Approche à taille multiple

Le primat accordé à la politique de concurrence au sein de l’Union européenne explique en quoi elle a été incapable jusqu’à maintenant de mettre en œuvre une régulation macro-économique favorable à l’emploi, sans hypothéquer l’avenir de la planète. Vu les nombreux effets collatéraux qu’elle occasionne pour l’humanité, l’Union européenne se doit d’abandonner son approche «taille unique» de la croissance, balayant l’idée que d’autres voies économiques ont existé ou peuvent être explorées pour atteindre la prospérité.
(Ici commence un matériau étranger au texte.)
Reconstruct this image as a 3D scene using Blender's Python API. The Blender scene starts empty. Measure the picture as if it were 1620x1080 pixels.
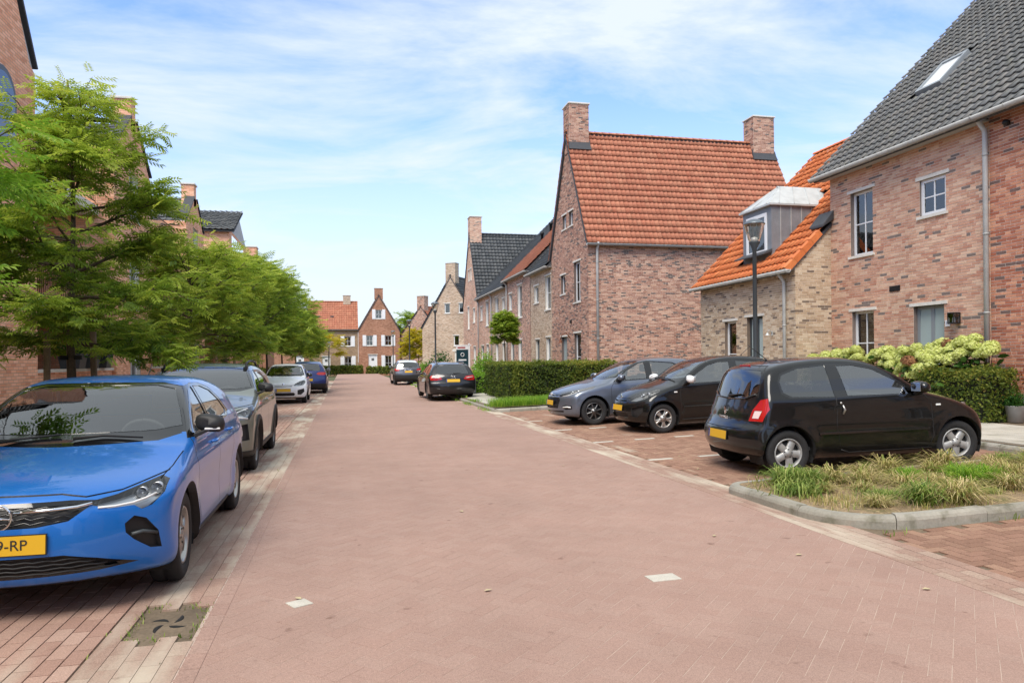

De même, face à une planète «limitée» en ressources, le mythe de la croissance illimitée doit être démantelé, tandis que d’autres critères doivent impérativement entrer en ligne de compte pour évaluer le degré de développement ou de santé économique d’un pays, qui est loin de se résumer à quelques critères d’ordre monétaire ou budgétaire. C’est en démystifiant les valeurs sur lesquelles repose le modèle économique européen qu’un autre cadre macro-économique européen pourra être défini. C’est à ce moment-là que le concept de «développement durable», dont s’inspire la stratégie de Lisbonne-Göteborg, pourra enfin trouver ses lettres de noblesse.